Task: Begin with the first line and repeat exactly through the line containing "COL = scn.collection"; leave every image out.

Supplied information:
[start]

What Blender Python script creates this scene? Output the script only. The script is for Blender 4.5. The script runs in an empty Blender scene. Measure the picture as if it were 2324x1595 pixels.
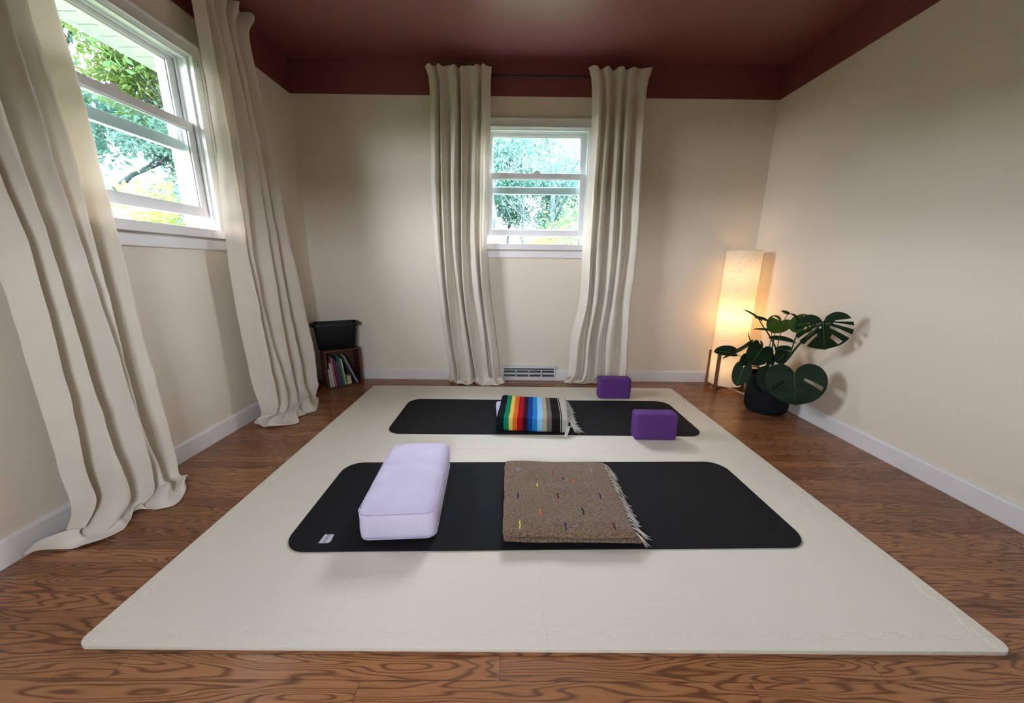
import bpy, bmesh, math, random
from mathutils import Vector, Matrix, noise
from mathutils.geometry import tessellate_polygon

random.seed(7)
PI = math.pi
scn = bpy.context.scene
COL = scn.collection

# ------------------------------------------------------------------ room size
XL, XR, YB, YF = -1.662, 1.997, 3.037, -.85
ZC, ZP = 2.44, 2.2135            # ceiling height, lower edge of the dark paint band
WT = 0.16                        # wall thickness

# ================================================================== materials
def nd(nt, kind, **kw):
    n = nt.nodes.new(kind)
    for k, v in kw.items():
        if hasattr(n, k):
            setattr(n, k, v)
        else:
            n.inputs[k].default_value = v
    return n

def base(name, color=(.5, .5, .5), rough=.5, spec=.5, metal=0):
    m = bpy.data.materials.new(name)
    m.use_nodes = True
    nt = m.node_tree
    p = nt.nodes['Principled BSDF']
    p.inputs['Base Color'].default_value = (*color, 1)
    p.inputs['Roughness'].default_value = rough
    p.inputs['Specular IOR Level'].default_value = spec
    p.inputs['Metallic'].default_value = metal
    return m, nt, p

def coords(nt, kind='Object', scale=(1, 1, 1)):
    tc = nd(nt, 'ShaderNodeTexCoord')
    mp = nd(nt, 'ShaderNodeMapping')
    mp.inputs['Scale'].default_value = scale
    nt.links.new(tc.outputs[kind], mp.inputs['Vector'])
    return mp.outputs['Vector']

def bump(nt, p, height, strength=.2, dist=.002):
    b = nd(nt, 'ShaderNodeBump')
    b.inputs['Strength'].default_value = strength
    b.inputs['Distance'].default_value = dist
    nt.links.new(height, b.inputs['Height'])
    nt.links.new(b.outputs['Normal'], p.inputs['Normal'])
    return b

def noisy(name, c1, c2, scale=20, rough=.5, spec=.5, bscale=None, bstr=.15, bdist=.002, stretch=(1, 1, 1), detail=4, lo=.35, hi=.65):
    m, nt, p = base(name, c1, rough, spec)
    v = coords(nt, 'Object', stretch)
    n = nd(nt, 'ShaderNodeTexNoise'); n.inputs['Scale'].default_value = scale; n.inputs['Detail'].default_value = detail
    nt.links.new(v, n.inputs['Vector'])
    r = nd(nt, 'ShaderNodeValToRGB')
    r.color_ramp.elements[0].position = lo; r.color_ramp.elements[0].color = (*c1, 1)
    r.color_ramp.elements[1].position = hi; r.color_ramp.elements[1].color = (*c2, 1)
    nt.links.new(n.outputs['Fac'], r.inputs['Fac'])
    nt.links.new(r.outputs['Color'], p.inputs['Base Color'])
    if bscale:
        n2 = nd(nt, 'ShaderNodeTexNoise'); n2.inputs['Scale'].default_value = bscale; n2.inputs['Detail'].default_value = 3
        nt.links.new(v, n2.inputs['Vector'])
        bump(nt, p, n2.outputs['Fac'], bstr, bdist)
    return m

M = {}
MAROON = (.20, .055, .050)
CREAM = (.80, .725, .61)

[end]

Answer to the exercise:
What Blender Python script creates this scene? Output the script only. The script is for Blender 4.5. The script runs in an empty Blender scene. Measure the picture as if it were 2324x1595 pixels.
import bpy, bmesh, math, random
from mathutils import Vector, Matrix, noise
from mathutils.geometry import tessellate_polygon

random.seed(7)
PI = math.pi
scn = bpy.context.scene
COL = scn.collection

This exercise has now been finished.